The discussion on Environmental, Social, and Governance (ESG) has not died out, as it only became more relevant within the Finance department, as the global conversation around it continues to evolve.
The latest edition of the Ipsos ESG Council report dives deep on the current landscape and the challenges faced by organisations, including the question on how one can measure the return of investments when it comes to this matter.
Ipsos enumerates some of the best practices that can guide companies in effectively assessing the impact of their ESG investments:
Integrate ESG Metrics into Financial Decision-Making Align ESG and Financial Objectives: Ipsos recommends to begin by embedding ESG metrics alongside traditional financial metrics in the investment evaluation processes.
This involves including sustainability factors in capital requests and project proposals, ensuring that every initiative is assessed for both its financial return and its environmental or social impact.

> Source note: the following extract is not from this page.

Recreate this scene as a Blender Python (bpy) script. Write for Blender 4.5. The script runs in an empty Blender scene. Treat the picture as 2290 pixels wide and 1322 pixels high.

Collaborate with Finance Teams: According to Ipsos, business leaders must work closely with the finance department to develop methodologies that capture the financial benefits of ESG activities, where projects allow. This data can be used to build out the business case for sustainability initiatives, demonstrating how they contribute to the company’s bottom line.

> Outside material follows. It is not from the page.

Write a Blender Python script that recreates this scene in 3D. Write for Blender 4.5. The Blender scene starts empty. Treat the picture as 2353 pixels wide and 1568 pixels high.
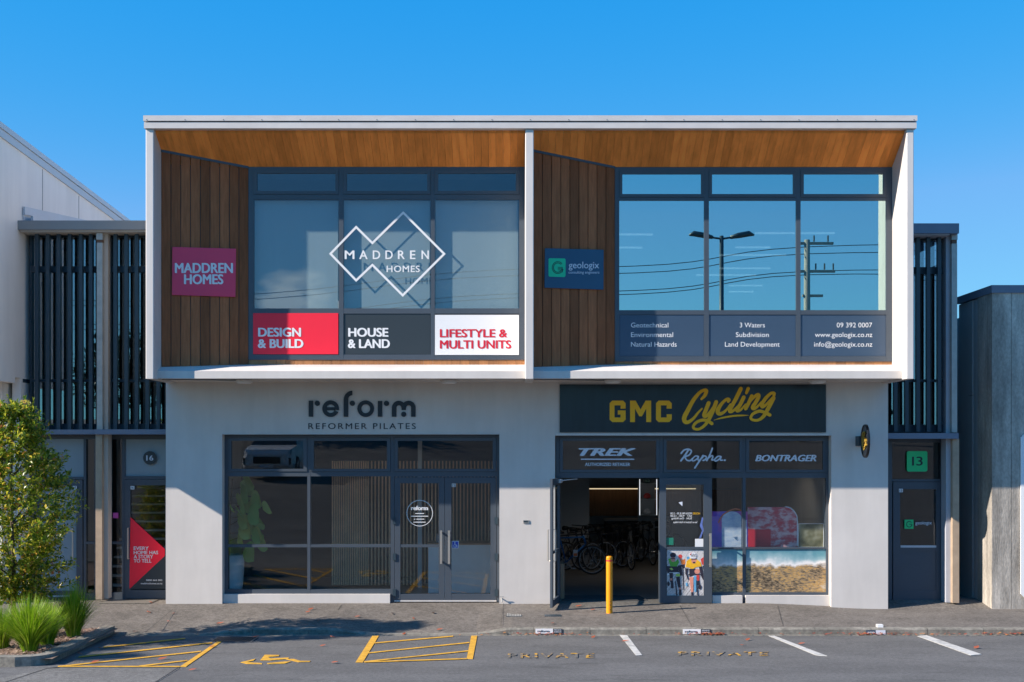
import bpy, bmesh, math, random
from mathutils import Vector, Matrix
R = math.radians
S = bpy.context.scene
COL = S.collection
random.seed(7)

# ------------------------------------------------------------------ camera, light, exposure
CX, CY, F, D, CZ = 1176.5, 1041.4, 2605.7, 21.0, 2.793      # picture centre, horizon, focal length (in 2353-wide pixels), distance, eye height
cam = bpy.data.objects.new("camera", bpy.data.cameras.new("camera"))
COL.objects.link(cam)
cam.location = (0, -D, CZ)
cam.rotation_euler = (R(90), 0, 0)
cam.data.sensor_width = 36
cam.data.lens = 36 * F / 2353
cam.data.shift_y = (CY - 784) / 2353
cam.data.clip_end = 2000
S.camera = cam

SUN = Vector((-3.0, -1.0, 1.85)).normalized()
sun = bpy.data.objects.new("sun", bpy.data.lights.new("sun", 'SUN'))
COL.objects.link(sun)
sun.data.energy = 5.0
sun.data.angle = R(0.5)
sun.data.color = (1.0, 0.89, 0.77)
sun.rotation_euler = (-SUN).to_track_quat('-Z', 'Y').to_euler()
sun.location = (-30, -10, 20)

W = bpy.data.worlds.new("World")
S.world = W
W.use_nodes = True
nt = W.node_tree
nt.nodes.clear()
out = nt.nodes.new("ShaderNodeOutputWorld")
bg = nt.nodes.new("ShaderNodeBackground")
sky = nt.nodes.new("ShaderNodeTexSky")
sky.sky_type = 'NISHITA'
sky.sun_disc = False
sky.sun_elevation = math.asin(SUN.z)
sky.sun_rotation = math.atan2(SUN.x, SUN.y) % (2 * math.pi)
sky.air_density = 1.0
sky.dust_density = 0.0
sky.ozone_density = 2.5
sky.altitude = 50
hs = nt.nodes.new("ShaderNodeHueSaturation")
hs.inputs["Saturation"].default_value = 1.38
hs.inputs["Value"].default_value = 1.1
# one bank of fair-weather cloud low in the sky behind the camera (seen in the window glass)
tc = nt.nodes.new("ShaderNodeTexCoord")
dist = nt.nodes.new("ShaderNodeVectorMath"); dist.operation = 'DISTANCE'
dist.inputs[1].default_value = (-0.190, -0.972, 0.128)
mr = nt.nodes.new("ShaderNodeMapRange")
mr.inputs["From Min"].default_value = 0.055; mr.inputs["From Max"].default_value = 0.005
nz = nt.nodes.new("ShaderNodeTexNoise"); nz.inputs["Scale"].default_value = 30; nz.inputs["Detail"].default_value = 7
mapn = nt.nodes.new("ShaderNodeMapping"); mapn.inputs["Scale"].default_value = (1, 1, 2.2)
mu = nt.nodes.new("ShaderNodeMath"); mu.operation = 'MULTIPLY'
rp = nt.nodes.new("ShaderNodeMapRange"); rp.inputs["From Min"].default_value = 0.2; rp.inputs["From Max"].default_value = 0.42
mx = nt.nodes.new("ShaderNodeMixRGB"); mx.inputs["Color2"].default_value = (8.0, 8.0, 8.2, 1)
L = nt.links.new
L(tc.outputs["Generated"], dist.inputs[0]); L(dist.outputs["Value"], mr.inputs["Value"])
L(tc.outputs["Generated"], mapn.inputs["Vector"]); L(mapn.outputs["Vector"], nz.inputs["Vector"])
L(mr.outputs["Result"], mu.inputs[0]); L(nz.outputs["Fac"], mu.inputs[1]); L(mu.outputs[0], rp.inputs["Value"])
sep = nt.nodes.new("ShaderNodeSeparateColor"); comb = nt.nodes.new("ShaderNodeCombineColor")
def _m(op, a, b):
    n = nt.nodes.new("ShaderNodeMath"); n.operation = op
    for i, v in enumerate((a, b)):
        if isinstance(v, (int, float)): n.inputs[i].default_value = v
        else: nt.links.new(v, n.inputs[i])
    return n.outputs[0]
L(sky.outputs[0], hs.inputs["Color"]); L(hs.outputs[0], sep.inputs[0])
# clear-air grading: deeper blue overhead, slower whitening towards the horizon
gr = _m('MULTIPLY', _m('POWER', _m('MULTIPLY', sep.outputs[1], 1 / 1.862), 0.48), 1.80)
bb = _m('MULTIPLY', _m('POWER', _m('MULTIPLY', sep.outputs[2], 1 / 4.23), 0.2), 4.30)
rr_ = _m('MINIMUM', _m('MINIMUM', _m('MULTIPLY', _m('POWER', _m('MULTIPLY', sep.outputs[0], 1 / 0.45), 1.6), 0.21), sep.outputs[0]), _m('MULTIPLY', gr, 0.36))
L(rr_, comb.inputs[0]); L(gr, comb.inputs[1]); L(bb, comb.inputs[2])
L(comb.outputs[0], mx.inputs["Color1"]); L(rp.outputs["Result"], mx.inputs["Fac"])
L(mx.outputs[0], bg.inputs[0]); L(bg.outputs[0], out.inputs[0])
bg.inputs[1].default_value = 0.112

S.view_settings.view_transform = 'Standard'
S.view_settings.look = 'None'
S.view_settings.exposure = 0.85
S.view_settings.gamma = 1.0
S.render.engine = 'CYCLES'
S.cycles.caustics_reflective = False
S.cycles.caustics_refractive = False
S.cycles.max_bounces = 8
S.cycles.transparent_max_bounces = 16
S.cycles.sample_clamp_indirect = 4
S.cycles.use_denoising = True

# ------------------------------------------------------------------ materials
def _new(name):
    m = bpy.data.materials.new(name); m.use_nodes = True
    return m, m.node_tree, m.node_tree.nodes["Principled BSDF"]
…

Utilise Both Quantitative and Qualitative Measurements Employ Standard Financial Metrics: Organisations can use traditional metrics like Internal Rate of Return (IRR), payback periods, and cost savings to quantify the financial returns of environmental projects, such as energy efficiency improvements or waste reduction initiatives.
Incorporate Non-Financial Analysis: Ipsos says organisations must recognise that not all ESG benefits are easily quantifiable. Factors like corporate reputation, customer loyalty, employee engagement, and risk mitigation play significant roles in long-term value creation. Customise and then utilise reputation measurement programs, engagement surveys, as well as qualitative assessments to capture these less obviously tangible benefits.

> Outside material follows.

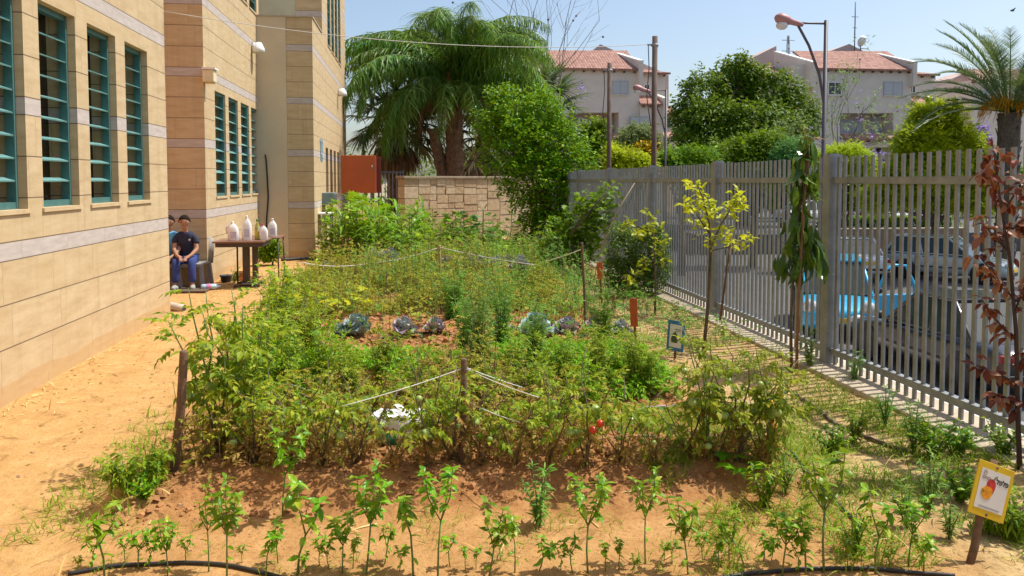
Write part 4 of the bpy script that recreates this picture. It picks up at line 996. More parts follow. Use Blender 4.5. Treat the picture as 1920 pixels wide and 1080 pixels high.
def jug(px, Y, h, w, label, handle=True, cap=None, lbl=True, tilt=0., z=.745, d=None):
    t = thing("plastic_jug", label, "jug", (on_table(px, Y), Y, z), R_(tilt)); d = d or w*.62
    mb = MB(); n = 18; V = []; k = [(0, .92), (.03, 1), (.55, 1), (.72, .9), (.86, .55), (.93, .3), (1, .26)]
    for f, s in k:
        for i in range(n):
            a = TAU*i/n; c, s2 = math.cos(a), math.sin(a)
            V.append((w/2*s*math.copysign(abs(c)**.6, c)-(w*.12*f*f if handle else 0), d/2*s*math.copysign(abs(s2)**.6, s2), h*f))
    Fc = [(i*n+j, i*n+(j+1) % n, (i+1)*n+(j+1) % n, (i+1)*n+j) for i in range(len(k)-1) for j in range(n)]+[tuple(range(n))[::-1], tuple(range((len(k)-1)*n, len(k)*n))]
    mb.add(V, Fc, 0, True); mb.build("body", m_jug, t)
    if handle:
        mb = MB(); mb.tube([(-w*.30, 0, h*.84), (-w*.56, 0, h*.80), (-w*.66, 0, h*.62), (-w*.60, 0, h*.42), (-w*.44, 0, h*.36)], .013, 8); mb.build("handle", m_jug, t)
    mb = MB(); mb.lathe([(.001, h*1.06), (.021, h*1.06), (.022, h*.985), (.001, h*.985)], (-(w*.12) if handle else 0, 0, 0), 12); mb.build("cap", cap or m_jug, t)
    if lbl:
        mb = MB(); mb.box(-w*.25, w*.33, -d/2-.004, -d/2+.01, h*.16, h*.5); mb.build("label", m_lbl, t)
    return t
jug(438, 13.1, .29, .17, "white jug with looped side handle and mauve label at the near end of the table", True)
jug(463, 13.15, .37, .15, "tallest white container on the table, mauve print down its side", False)
t = thing("oil_bottle", "clear bottle of yellow green oil with green cap and yellow label", "bottle", (on_table(483, 13.25), 13.25, .745))
m_oil, nt, b = new_mat("yellow green oil"); b.inputs["Base Color"].default_value = (.50, .47, .10, 1); b.inputs["Roughness"].default_value = .1; b.inputs["Transmission Weight"].default_value = .4
mb = MB(); mb.lathe([(.001, 0), (.042, 0), (.045, .02), (.045, .17), (.04, .21), (.018, .26), (.016, .30), (.001, .30)], (0, 0, 0), 16); mb.build("body", m_oil, t)
mb = MB(); mb.lathe([(.001, .335), (.018, .335), (.019, .30), (.001, .30)], (0, 0, 0), 12); mb.build("cap", flat("green cap", (.03, .22, .05), .4), t)
mb = MB(); mb.lathe([(.0462, .06), (.0462, .15)], (0, 0, 0), 16); mb.build("label", flat("yellow oil label", (.60, .45, .02), .5, var=.4, scale=30), t)
jug(495, 13.2, .24, .13, "white jug with a red cap beside the oil bottle", True, flat("red cap", (.55, .03, .03), .4), False)
jug(511, 14.2, .30, .15, "white jug with blue print standing alone on the smaller desk", False, None, True, 0, .725)
# odds and ends near the table
def pot(px, py, r, h, m, label, nm="flower_pot", cat="pot"):
    x, y = G(px, py); t = thing(nm, label, cat, (x, y, gh(x, y)))
    mb = MB(); mb.lathe([(.001, 0), (r*.75, 0), (r, h), (r*1.08, h), (r*1.08, h*.86), (r*.92, h*.85), (r*.85, h*.8), (.001, h*.8)], (0, 0, 0), 14); mb.build("body", m, t)
    mb = MB(); mb.lathe([(.001, h*.9), (r*.93, h*.87)], (0, 0, 0), 14); mb.build("soil", flat("pot soil", (.06, .035, .02), .95), t)
pot(424, 529, .10, .12, flat("dark blue plastic", (.03, .035, .07), .5), "dark blue plastic pot under the table near the wall")
pot(451, 526, .09, .15, flat("terracotta", (.36, .13, .06), .8), "small terracotta pot behind the table pedestal")
x, y = G(395, 544); t = thing("water_bottle", "crumpled pale blue water bottle lying on the sand beside the chair", "bottle", (x, y, .05), R_(20))
m_pet = flat("pale blue plastic", (.40, .55, .66), .25, var=.2, scale=30)
mb = MB(); mb.lathe([(.001, -.14), (.04, -.14), (.045, -.1), (.038, -.03), (.045, .05), (.03, .1), (.014, .13), (.014, .15), (.001, .15)], (0, 0, 0), 12, axis="x"); mb.build("body", m_pet, t)
mb = MB(); mb.lathe([(.0465, -.06), (.0475, .0)], (0, 0, 0), 12, axis="x"); mb.build("label", flat("pink label", (.55, .2, .35), .5), t)
x, y = G(322, 583); t = thing("drain_pipe", "short white plastic drain pipe sticking out at the foot of the near wall", "pipe", (x, y, .06))
mb = MB(); a = np.array((-.3, .10, .06)); b_ = np.array((.17, -.05, -.02)); mb.tube([a, b_], .052, 14, cap=False); mb.build("tube", flat("grimy white pipe", (.52, .45, .36), .6, var=.25), t)
mb = MB(); mb.tube([a, b_-(b_-a)*.02], .044, 14); mb.build("bore_shade", m_shade, t)  # solid dark core standing in for the shade inside the pipe

# ================================================================== signs and stakes in the beds
m_stake = flat("rough garden stake", (.17, .095, .05), .9, var=.35, scale=25, bumpy=.6)
m_yel = flat("yellow sign plastic", (.66, .44, .012), .4, var=.08, scale=10); m_sw = flat("white sign print", (.70, .68, .62), .5, var=.05)
m_ink = flat("black ink", (.03, .025, .025), .6); m_gink = flat("grey ink", (.26, .23, .24), .6); m_pink = flat("faded brown ink", (.30, .14, .16), .6)
def text_mesh(body, size, parent, loc, mat, name="lettering"):
    cu = bpy.data.curves.new(name, "FONT"); cu.body = body; cu.size = size; cu.align_x = "CENTER"; cu.extrude = .0004; cu.offset = size*.035
    o = bpy.data.objects.new(name, cu); COL.objects.link(o)
    dg = bpy.context.evaluated_depsgraph_get(); me = bpy.data.meshes.new_from_object(o.evaluated_get(dg)); bpy.data.objects.remove(o)
    me.materials.clear(); me.materials.append(mat)
    q = bpy.data.objects.new(name, me); COL.objects.link(q); q.parent = parent; q.location = loc; q.rotation_euler = (math.pi/2, 0, 0); return q
sx, sy = G(1822, 1058); zb = gh(sx, sy)
t = thing("pepper_sign", "yellow framed sign with red and yellow peppers and a Hebrew word on a leaning stake", "sign", (sx, sy, zb))
t.rotation_euler = (R_(-8), R_(21.5), R_(4))
D = .33  # height of the sign centre along the stake
mb = MB(); mb.tube([(0, .012, -.08), (.004, .010, .08), (-.003, .012, .2), (.002, .012, D+.14)], [.017, .018, .016, .015], 7); mb.build("stake", m_stake, t)
hw, hh = .1, .119
mb = MB(); mb.box(-hw, hw, -.014, -.009, D-hh, D+hh); bd = mb.build("board", m_yel, t); bevel(bd, .002)
mb = MB(); mb.box(-hw+.022, hw-.02, -.0155, -.0142, D-hh+.032, D+hh-.03); pl = mb.build("panel", m_sw, t)
for z in (D+hh-.012, D-hh+.014):
    mb = MB(); mb.lathe([(.001, -.0175), (.006, -.0165), (.0065, -.0142)], (0, 0, z), 10, axis="y"); mb.build("screw", m_rust if z < D else m_dark, t)
text_mesh("לפלפ", .031, t, (.044, -.0162, D+.038), m_ink)
def blob(c, pts, mat, name, z=-.0162):
    mb = MB(); mb.prism([(c[0]+x, z, c[1]+y) for x, y in pts], (0, .0006, 0)); return mb.build(name, mat, t)
def ell(a, b_, rot, n=22, wob=.0, k=3):
    o = []
    for i in range(n):
        th = TAU*i/n; r = 1+wob*math.sin(k*th); x, y = a*r*math.cos(th), b_*r*math.sin(th); o.append((x*math.cos(rot)-y*math.sin(rot), x*math.sin(rot)+y*math.cos(rot)))
    return o
m_pr = flat("printed red pepper", (.46, .03, .03), .4, var=.45, scale=45); m_py = flat("printed orange pepper", (.72, .29, .01), .4, var=.4, scale=45); m_pg = flat("printed green stem", (.16, .22, .05), .5)
blob((-.012, D+.018), ell(.025, .036, .1, wob=.05), m_pr, "red_pepper"); blob((-.004, D+.014), ell(.010, .030, .15), m_pr, "red_pepper", -.0165)
blob((-.028, D-.012), ell(.031, .029, .2, wob=.06), m_py, "orange_pepper", -.0168)
blob((-.002, D+.056), [(-.006, -.006), (.004, -.006), (.006, .004), (.016, .012), (.012, .016), (.0, .007)], m_pg, "stem", -.0167); blob((-.047, D-.006), [(-.008, .006), (-.002, -.012), (.006, -.006), (.003, .004)], m_pg, "stem", -.0172)
mb = MB()
for i in range(40): # the small scrawled emblem in the corner
    a = i/39*TAU*1.6; r = .004+.007*i/39
    mb.box(-.056+r*math.cos(a)-.0008, -.056+r*math.cos(a)+.0008, -.0166, -.0158, D+.07+r*math.sin(a)*1.3-.0008, D+.07+r*math.sin(a)*1.3+.0008)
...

Leverage External Frameworks and Standards Adopt Recognised Reporting Standards: Implement existing frameworks such as the Global Reporting Initiative (GRI), Sustainability Accounting Standards Board (SASB), or the Task Force on Climate-related Financial Disclosures (TCFD) to structure ESG reporting. While ESG reporting standards continue to evolve and vary widely across markets, they do provide commonalities and improve the comparability and credibility of the data being collected, and therefore, ROI processes.
Communicate the Business Value Internally and Externally Educate Internal Stakeholders: Ipsos recommends that organisations conduct ongoing education initiatives within the business to shift the perception of ESG from a cost centre to a value generator. Highlight success stories where ESG initiatives have led to cost savings, revenue generation, or risk reduction.
Engage with External Stakeholders: Solicit feedback from customers, investors, and community members about ESG efforts. Continually build the evidence base and organisational understanding how sustainability influences purchasing decisions or investor confidence.
Embrace a Long-Term Perspective Focus on Long-Term Value Creation: Ipsos says companies must acknowledge that some ESG investments may not yield immediate financial returns but are essential for long-term business resilience and competitiveness. Investing in areas like employee well-being, community development, or sustainable supply chains may have delayed but substantial payoffs.
Anticipate Regulatory and Market Trends: Stay ahead of evolving regulations and market expectations regarding ESG performance. Early adoption can provide first-mover advantages, such as securing access to limited resources or strengthening of corporate reputation.
By integrating ESG considerations into financial decision-making, leveraging established frameworks, communicating value, and focusing on long-term outcomes, Ipsos believes companies can more effectively assess and enhance the returns on their ESG initiatives.